WHAT TO DO:
From the line containing "Write part 2" through the line containing "bm = NB(); box(bm, (SX0, KR", retype each line exactly; include both end lines and nothing beyond them.

──────── DATA SECTION

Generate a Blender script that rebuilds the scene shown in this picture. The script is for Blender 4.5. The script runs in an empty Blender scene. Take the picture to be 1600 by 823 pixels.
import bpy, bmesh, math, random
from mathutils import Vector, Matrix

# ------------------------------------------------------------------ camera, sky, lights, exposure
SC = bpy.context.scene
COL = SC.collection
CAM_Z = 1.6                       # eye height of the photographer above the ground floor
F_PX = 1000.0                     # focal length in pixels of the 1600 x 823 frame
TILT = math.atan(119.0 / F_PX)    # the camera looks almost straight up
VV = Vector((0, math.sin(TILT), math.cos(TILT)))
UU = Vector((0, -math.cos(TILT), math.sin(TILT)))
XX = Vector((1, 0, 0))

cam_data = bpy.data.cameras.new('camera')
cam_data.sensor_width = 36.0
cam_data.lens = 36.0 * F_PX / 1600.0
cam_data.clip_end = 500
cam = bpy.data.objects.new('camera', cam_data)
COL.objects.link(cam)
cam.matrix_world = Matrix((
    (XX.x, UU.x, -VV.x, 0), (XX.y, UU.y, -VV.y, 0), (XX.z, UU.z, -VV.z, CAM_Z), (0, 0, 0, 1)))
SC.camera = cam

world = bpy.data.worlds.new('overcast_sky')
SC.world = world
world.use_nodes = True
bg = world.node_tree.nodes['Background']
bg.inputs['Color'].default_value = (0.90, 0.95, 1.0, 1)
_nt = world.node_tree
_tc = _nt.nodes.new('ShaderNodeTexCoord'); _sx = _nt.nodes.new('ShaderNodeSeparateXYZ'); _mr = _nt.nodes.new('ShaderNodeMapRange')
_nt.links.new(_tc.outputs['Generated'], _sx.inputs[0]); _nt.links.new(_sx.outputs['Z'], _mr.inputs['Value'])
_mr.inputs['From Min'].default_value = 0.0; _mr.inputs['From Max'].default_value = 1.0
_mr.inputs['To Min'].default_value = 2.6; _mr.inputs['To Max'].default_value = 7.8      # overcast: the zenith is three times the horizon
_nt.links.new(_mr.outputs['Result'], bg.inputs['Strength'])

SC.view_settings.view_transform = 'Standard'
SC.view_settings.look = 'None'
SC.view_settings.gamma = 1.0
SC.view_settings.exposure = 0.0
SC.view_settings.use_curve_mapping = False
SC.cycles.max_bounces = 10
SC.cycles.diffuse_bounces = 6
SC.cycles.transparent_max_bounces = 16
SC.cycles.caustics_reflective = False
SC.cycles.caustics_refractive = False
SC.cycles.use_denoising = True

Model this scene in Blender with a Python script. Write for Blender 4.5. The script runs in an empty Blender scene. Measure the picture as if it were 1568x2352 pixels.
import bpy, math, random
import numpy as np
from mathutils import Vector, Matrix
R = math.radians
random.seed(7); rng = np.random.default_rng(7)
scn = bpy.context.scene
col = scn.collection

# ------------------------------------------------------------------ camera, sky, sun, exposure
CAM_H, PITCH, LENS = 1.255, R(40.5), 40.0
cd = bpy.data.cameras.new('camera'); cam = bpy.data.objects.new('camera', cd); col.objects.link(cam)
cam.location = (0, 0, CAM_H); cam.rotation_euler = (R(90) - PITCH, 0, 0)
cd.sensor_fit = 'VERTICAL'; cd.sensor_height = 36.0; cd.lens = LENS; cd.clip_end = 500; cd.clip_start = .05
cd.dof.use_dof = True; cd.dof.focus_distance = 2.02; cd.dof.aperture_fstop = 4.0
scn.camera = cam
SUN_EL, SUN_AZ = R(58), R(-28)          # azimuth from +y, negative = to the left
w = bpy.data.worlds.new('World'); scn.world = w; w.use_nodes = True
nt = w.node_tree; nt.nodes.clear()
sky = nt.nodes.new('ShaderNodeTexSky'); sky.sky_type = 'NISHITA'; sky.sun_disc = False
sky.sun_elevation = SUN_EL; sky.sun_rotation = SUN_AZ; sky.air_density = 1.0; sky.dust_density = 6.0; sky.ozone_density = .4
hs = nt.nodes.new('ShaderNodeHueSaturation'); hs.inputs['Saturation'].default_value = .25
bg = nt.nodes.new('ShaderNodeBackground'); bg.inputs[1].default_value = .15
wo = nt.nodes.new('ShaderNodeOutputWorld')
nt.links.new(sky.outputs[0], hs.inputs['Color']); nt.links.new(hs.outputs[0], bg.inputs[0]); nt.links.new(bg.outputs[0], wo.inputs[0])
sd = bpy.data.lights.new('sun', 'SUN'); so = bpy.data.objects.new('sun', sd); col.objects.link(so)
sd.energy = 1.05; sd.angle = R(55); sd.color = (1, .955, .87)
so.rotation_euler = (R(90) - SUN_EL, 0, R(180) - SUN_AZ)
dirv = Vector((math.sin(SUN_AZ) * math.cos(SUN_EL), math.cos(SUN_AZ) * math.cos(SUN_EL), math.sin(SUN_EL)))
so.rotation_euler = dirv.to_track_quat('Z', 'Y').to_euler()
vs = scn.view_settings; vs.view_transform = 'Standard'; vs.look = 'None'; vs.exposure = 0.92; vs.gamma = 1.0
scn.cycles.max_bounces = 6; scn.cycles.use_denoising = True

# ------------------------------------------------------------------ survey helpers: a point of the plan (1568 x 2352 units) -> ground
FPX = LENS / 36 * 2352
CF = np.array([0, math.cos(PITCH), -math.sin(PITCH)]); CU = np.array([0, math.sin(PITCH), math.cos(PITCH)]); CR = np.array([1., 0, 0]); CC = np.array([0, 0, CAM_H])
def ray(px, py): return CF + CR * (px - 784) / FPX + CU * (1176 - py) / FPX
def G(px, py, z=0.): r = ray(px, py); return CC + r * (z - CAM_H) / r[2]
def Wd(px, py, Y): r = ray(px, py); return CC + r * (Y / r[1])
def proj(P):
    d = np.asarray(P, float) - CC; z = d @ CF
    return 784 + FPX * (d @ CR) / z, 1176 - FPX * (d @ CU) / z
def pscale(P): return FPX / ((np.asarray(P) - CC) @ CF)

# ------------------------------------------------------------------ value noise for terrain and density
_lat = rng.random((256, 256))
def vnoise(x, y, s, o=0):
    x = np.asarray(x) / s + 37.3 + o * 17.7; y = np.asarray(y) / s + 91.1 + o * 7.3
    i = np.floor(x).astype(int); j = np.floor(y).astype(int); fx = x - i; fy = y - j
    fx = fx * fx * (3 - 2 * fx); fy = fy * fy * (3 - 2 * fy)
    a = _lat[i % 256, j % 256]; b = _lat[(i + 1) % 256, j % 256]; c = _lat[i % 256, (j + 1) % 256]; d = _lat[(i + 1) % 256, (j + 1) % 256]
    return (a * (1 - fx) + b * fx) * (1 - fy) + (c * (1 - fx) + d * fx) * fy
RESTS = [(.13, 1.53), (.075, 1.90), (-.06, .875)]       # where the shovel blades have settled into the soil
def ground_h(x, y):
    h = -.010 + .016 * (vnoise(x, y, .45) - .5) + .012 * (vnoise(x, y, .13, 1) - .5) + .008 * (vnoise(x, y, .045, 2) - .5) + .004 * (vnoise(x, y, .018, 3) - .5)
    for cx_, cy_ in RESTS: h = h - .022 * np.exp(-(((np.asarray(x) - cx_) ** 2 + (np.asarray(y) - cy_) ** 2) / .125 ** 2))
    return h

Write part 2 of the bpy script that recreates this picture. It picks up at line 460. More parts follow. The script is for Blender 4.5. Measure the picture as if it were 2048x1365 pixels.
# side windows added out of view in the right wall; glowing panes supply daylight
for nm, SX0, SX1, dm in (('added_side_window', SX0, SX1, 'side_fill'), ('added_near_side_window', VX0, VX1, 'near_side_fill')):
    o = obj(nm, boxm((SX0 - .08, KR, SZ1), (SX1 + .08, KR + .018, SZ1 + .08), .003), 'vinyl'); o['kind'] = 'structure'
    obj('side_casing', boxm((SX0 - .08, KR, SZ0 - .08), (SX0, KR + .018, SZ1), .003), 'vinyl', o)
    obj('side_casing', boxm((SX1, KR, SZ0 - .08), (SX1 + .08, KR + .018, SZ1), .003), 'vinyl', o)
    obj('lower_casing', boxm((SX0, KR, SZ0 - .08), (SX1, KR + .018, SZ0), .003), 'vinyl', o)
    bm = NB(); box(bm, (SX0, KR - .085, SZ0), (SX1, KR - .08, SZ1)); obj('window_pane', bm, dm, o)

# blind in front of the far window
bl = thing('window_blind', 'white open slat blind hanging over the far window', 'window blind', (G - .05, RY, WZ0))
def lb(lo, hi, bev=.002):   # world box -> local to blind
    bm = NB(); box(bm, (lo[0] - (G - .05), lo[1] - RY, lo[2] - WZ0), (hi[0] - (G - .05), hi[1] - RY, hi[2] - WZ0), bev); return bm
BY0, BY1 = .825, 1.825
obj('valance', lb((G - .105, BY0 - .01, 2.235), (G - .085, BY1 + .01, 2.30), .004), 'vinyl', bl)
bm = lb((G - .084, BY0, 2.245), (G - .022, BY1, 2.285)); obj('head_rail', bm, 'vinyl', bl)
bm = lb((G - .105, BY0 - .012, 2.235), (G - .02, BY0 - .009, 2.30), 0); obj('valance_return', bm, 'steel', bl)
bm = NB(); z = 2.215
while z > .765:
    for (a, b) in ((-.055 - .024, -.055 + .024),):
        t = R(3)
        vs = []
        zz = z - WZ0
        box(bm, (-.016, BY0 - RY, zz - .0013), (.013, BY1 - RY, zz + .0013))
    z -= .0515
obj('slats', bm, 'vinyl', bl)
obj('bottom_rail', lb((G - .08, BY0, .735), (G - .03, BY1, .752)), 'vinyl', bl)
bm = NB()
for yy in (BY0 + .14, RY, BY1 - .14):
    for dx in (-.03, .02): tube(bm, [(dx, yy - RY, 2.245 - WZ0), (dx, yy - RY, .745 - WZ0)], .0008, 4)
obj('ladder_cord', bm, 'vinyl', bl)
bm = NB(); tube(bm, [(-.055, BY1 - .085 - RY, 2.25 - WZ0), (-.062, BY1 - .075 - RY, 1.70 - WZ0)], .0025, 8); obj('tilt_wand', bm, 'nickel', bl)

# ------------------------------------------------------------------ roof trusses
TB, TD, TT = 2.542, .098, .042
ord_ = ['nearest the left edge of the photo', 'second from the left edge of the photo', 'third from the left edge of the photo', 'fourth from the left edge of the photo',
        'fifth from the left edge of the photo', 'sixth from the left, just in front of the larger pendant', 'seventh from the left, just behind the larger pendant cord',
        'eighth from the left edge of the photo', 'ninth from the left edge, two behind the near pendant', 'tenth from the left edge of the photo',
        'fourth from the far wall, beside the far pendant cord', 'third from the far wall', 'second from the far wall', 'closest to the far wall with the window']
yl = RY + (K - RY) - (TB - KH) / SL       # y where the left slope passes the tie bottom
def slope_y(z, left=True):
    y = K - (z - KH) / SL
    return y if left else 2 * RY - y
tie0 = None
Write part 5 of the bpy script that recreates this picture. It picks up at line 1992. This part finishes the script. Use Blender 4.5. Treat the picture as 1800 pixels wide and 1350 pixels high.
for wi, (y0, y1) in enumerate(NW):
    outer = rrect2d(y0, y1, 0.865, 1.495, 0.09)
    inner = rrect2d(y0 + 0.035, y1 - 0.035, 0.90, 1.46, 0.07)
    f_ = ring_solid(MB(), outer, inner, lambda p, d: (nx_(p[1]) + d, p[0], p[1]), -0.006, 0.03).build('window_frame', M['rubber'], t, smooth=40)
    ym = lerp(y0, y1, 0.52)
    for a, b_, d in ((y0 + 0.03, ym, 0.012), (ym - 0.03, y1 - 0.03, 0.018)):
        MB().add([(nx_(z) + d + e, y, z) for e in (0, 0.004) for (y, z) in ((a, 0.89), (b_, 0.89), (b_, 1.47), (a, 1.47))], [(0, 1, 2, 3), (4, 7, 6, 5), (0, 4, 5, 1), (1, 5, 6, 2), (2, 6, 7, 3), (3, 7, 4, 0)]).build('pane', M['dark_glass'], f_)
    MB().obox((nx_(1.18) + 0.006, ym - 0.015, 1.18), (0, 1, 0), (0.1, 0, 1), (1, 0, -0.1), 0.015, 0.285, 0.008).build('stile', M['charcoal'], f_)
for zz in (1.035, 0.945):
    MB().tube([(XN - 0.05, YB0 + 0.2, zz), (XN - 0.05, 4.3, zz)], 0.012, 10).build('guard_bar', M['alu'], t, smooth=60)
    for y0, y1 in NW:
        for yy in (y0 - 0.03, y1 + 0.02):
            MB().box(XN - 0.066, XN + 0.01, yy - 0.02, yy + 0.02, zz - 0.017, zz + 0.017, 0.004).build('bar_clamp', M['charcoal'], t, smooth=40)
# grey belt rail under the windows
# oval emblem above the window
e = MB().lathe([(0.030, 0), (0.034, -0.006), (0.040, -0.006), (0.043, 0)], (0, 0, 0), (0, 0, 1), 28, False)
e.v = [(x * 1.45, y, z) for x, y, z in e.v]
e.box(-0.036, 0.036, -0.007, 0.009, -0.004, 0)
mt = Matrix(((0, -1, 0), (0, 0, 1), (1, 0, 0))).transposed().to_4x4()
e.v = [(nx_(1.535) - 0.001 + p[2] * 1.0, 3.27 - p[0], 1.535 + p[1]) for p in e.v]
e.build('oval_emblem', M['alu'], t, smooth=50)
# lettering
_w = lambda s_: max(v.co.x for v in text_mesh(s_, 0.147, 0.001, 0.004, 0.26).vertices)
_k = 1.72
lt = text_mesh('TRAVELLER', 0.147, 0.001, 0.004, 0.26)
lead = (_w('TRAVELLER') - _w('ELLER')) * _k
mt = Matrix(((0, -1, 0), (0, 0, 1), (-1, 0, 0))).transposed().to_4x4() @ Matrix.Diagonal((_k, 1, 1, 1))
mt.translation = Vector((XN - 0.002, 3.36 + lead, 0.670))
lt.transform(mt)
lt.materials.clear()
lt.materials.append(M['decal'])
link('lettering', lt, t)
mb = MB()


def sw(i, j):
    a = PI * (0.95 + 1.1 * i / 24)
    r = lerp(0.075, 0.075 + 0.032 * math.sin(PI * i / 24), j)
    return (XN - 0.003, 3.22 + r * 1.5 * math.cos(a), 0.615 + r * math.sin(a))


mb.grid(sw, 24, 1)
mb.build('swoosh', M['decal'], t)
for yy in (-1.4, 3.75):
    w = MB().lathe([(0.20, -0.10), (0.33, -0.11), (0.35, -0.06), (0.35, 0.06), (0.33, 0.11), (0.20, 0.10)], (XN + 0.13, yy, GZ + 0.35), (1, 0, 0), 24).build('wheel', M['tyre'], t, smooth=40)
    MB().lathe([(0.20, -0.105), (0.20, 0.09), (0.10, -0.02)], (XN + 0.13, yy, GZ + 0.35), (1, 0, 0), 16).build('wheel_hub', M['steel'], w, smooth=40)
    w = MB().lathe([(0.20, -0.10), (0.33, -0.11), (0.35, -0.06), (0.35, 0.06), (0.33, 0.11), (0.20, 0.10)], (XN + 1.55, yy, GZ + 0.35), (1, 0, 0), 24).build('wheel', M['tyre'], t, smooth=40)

────────────────

RESPONSE BELOW:
Write part 2 of the bpy script that recreates this picture. It picks up at line 460. More parts follow. The script is for Blender 4.5. Measure the picture as if it were 2048x1365 pixels.
# side windows added out of view in the right wall; glowing panes supply daylight
for nm, SX0, SX1, dm in (('added_side_window', SX0, SX1, 'side_fill'), ('added_near_side_window', VX0, VX1, 'near_side_fill')):
    o = obj(nm, boxm((SX0 - .08, KR, SZ1), (SX1 + .08, KR + .018, SZ1 + .08), .003), 'vinyl'); o['kind'] = 'structure'
    obj('side_casing', boxm((SX0 - .08, KR, SZ0 - .08), (SX0, KR + .018, SZ1), .003), 'vinyl', o)
    obj('side_casing', boxm((SX1, KR, SZ0 - .08), (SX1 + .08, KR + .018, SZ1), .003), 'vinyl', o)
    obj('lower_casing', boxm((SX0, KR, SZ0 - .08), (SX1, KR + .018, SZ0), .003), 'vinyl', o)
    bm = NB(); box(bm, (SX0, KR - .085, SZ0), (SX1, KR - .08, SZ1)); obj('window_pane', bm, dm, o)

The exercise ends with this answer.